Probing the multiplicity of young massive stars with NIR interferometry and high-resolution imaging techniques

Most main sequence massive stars (~70%) belong to short-period binaries, a fact that does not reflect the binary parameters measured among populations of newly born massive stars. To bridge the gap between these two regimes, we need to obtain strong constrains on the origin of the pairing mechanism and the birth orbital properties. Different scenarios have been proposed to produce close binaries, such as the migration that can occur in the framework of disk fragmentation, in which massive binaries are originally formed at large separations and then harden on a time-scale of ~2 Myr. Testing this scenario requires to detect a significant number of relatively massive companions at separations corresponding to the expected size of the accretion disk. 
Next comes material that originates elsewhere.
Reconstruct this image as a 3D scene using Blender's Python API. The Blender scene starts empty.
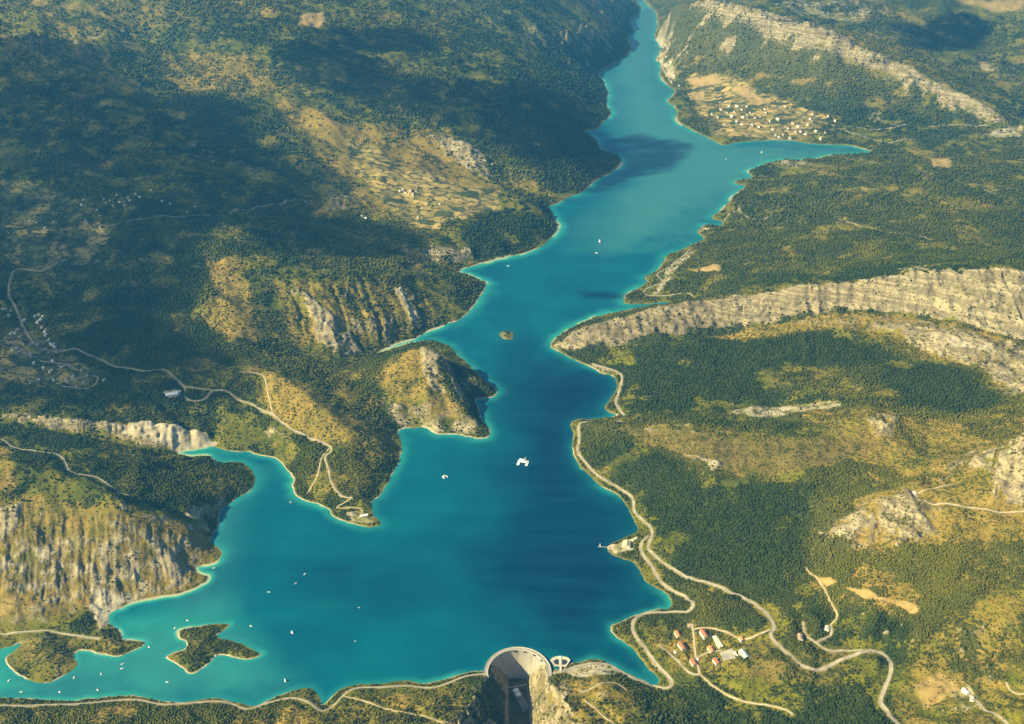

In my talk, I will describe how optical interferometry (GRAVITY) and high-angular resolution techniques (NACO) are of great importance in characterizing multiplicity at birth, on two different datasets. From the interferometric model fitting of the visibility amplitudes and closure phases, I will present some of my latest exciting results, including two important concepts: the multiplicity and companion fraction. In M17, we find a multiplicity fraction of 100% with 2.3 companions orbiting the central stars on average. Similarly, I will show a handful of preliminary multiplicity results from high-angular resolution images taken with NACO. These results will be compared to other recent studies and I will discuss the connection with the current star formation theories.